**STATED PROBLEM**:
Would you print the material exactly, starting at its first line and ending at the line holding "0.03), 0.15, 0.01)"?
┌──
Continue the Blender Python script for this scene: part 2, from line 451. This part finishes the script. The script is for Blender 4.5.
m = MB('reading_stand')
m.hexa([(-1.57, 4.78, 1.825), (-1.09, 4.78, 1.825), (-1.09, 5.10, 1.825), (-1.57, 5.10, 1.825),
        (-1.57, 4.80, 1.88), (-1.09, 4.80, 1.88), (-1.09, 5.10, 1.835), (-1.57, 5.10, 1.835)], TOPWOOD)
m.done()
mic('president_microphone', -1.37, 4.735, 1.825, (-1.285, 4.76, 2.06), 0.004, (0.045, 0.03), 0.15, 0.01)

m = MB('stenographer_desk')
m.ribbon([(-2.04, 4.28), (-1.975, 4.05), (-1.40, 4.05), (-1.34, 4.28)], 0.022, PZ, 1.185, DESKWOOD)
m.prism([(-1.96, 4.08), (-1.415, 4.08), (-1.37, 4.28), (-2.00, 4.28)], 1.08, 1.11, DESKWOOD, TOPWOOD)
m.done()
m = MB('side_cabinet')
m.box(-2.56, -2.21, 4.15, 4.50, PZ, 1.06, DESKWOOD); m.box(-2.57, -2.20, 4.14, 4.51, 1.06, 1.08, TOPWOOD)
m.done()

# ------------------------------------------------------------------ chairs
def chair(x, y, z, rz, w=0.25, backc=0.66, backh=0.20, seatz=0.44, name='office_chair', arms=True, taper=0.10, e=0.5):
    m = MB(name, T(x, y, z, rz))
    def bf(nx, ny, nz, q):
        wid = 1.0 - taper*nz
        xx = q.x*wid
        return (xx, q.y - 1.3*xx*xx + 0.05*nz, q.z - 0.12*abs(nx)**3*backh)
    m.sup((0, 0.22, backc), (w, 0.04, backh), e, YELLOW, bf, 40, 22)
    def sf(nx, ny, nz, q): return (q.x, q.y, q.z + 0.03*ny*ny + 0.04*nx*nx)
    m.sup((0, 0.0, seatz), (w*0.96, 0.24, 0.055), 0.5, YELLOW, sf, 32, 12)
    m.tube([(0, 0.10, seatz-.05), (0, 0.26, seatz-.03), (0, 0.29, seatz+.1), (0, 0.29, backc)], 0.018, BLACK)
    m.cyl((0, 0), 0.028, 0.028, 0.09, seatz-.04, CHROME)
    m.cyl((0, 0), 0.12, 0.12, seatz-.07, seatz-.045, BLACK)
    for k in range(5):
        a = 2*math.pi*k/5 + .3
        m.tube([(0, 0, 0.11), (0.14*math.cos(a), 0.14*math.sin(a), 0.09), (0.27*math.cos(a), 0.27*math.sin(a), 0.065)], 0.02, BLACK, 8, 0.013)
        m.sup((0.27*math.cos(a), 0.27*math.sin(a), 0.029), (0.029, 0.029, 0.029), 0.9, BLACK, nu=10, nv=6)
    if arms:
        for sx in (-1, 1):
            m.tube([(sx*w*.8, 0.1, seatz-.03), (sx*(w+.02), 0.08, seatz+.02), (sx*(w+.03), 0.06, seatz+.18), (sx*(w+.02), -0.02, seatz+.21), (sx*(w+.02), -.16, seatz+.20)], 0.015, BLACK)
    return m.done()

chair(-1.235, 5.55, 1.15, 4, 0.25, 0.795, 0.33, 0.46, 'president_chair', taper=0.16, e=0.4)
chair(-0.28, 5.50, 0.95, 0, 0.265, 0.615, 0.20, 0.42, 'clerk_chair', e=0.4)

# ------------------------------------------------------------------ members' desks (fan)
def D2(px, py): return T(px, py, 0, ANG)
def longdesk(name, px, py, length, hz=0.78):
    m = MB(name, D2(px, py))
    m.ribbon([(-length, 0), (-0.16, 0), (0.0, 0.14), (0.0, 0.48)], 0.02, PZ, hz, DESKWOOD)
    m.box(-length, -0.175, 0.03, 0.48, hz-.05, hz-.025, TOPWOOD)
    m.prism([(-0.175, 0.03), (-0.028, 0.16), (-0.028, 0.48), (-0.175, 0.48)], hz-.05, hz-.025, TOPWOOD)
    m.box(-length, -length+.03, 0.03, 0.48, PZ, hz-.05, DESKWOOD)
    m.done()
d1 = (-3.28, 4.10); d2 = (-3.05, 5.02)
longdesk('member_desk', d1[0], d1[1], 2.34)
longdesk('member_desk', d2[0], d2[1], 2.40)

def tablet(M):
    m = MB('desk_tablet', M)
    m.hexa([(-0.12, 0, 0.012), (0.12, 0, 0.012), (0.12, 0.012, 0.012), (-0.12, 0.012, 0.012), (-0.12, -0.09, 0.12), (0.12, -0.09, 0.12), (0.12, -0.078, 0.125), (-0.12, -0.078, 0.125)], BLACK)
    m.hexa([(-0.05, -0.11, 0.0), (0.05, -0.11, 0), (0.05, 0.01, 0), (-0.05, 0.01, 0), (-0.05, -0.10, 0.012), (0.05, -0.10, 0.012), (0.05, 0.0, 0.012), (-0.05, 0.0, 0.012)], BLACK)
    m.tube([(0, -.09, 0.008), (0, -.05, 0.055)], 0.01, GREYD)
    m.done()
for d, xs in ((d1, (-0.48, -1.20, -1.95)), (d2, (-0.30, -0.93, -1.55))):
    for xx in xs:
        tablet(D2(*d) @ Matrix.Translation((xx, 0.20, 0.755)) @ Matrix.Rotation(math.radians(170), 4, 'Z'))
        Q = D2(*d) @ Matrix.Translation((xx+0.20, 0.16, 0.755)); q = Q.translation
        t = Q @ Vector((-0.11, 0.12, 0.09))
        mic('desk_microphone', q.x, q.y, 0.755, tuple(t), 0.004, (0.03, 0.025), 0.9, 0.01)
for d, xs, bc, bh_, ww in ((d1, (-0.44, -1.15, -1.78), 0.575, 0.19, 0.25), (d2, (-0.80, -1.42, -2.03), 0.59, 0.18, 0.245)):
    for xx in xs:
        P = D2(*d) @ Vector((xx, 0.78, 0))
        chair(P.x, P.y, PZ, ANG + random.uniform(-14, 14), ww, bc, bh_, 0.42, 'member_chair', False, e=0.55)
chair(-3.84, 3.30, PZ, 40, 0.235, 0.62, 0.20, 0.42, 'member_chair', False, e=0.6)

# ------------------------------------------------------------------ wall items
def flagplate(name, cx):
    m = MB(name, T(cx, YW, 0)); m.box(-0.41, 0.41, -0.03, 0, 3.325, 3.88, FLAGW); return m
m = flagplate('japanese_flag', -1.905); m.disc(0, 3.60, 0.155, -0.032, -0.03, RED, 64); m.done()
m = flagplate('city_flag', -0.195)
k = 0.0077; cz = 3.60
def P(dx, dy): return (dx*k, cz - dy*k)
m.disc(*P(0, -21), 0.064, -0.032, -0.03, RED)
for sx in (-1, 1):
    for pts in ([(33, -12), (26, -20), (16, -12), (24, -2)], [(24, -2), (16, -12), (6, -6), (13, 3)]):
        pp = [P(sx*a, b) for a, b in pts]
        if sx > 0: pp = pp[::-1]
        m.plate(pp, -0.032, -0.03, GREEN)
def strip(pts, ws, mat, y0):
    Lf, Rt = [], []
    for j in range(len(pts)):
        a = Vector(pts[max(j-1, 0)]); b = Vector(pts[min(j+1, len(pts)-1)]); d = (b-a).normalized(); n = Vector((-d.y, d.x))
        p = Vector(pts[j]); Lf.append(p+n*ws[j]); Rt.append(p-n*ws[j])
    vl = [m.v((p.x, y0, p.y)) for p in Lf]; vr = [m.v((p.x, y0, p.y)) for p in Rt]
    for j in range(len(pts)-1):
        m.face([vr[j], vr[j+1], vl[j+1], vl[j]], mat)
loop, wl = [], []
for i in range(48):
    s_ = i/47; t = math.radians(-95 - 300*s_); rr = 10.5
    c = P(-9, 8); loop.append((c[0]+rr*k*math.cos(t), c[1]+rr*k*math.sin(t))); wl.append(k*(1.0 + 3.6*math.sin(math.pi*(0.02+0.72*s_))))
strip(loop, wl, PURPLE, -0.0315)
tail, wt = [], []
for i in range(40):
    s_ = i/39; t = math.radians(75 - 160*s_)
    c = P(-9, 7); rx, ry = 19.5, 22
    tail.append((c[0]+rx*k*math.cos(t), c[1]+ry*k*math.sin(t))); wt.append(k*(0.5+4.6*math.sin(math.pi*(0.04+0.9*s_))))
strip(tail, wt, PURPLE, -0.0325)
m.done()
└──
**OUTPUT OF THE TASK**:
Continue the Blender Python script for this scene: part 2, from line 451. This part finishes the script. The script is for Blender 4.5.
m = MB('reading_stand')
m.hexa([(-1.57, 4.78, 1.825), (-1.09, 4.78, 1.825), (-1.09, 5.10, 1.825), (-1.57, 5.10, 1.825),
        (-1.57, 4.80, 1.88), (-1.09, 4.80, 1.88), (-1.09, 5.10, 1.835), (-1.57, 5.10, 1.835)], TOPWOOD)
m.done()
mic('president_microphone', -1.37, 4.735, 1.825, (-1.285, 4.76, 2.06), 0.004, (0.045, 0.03), 0.15, 0.01)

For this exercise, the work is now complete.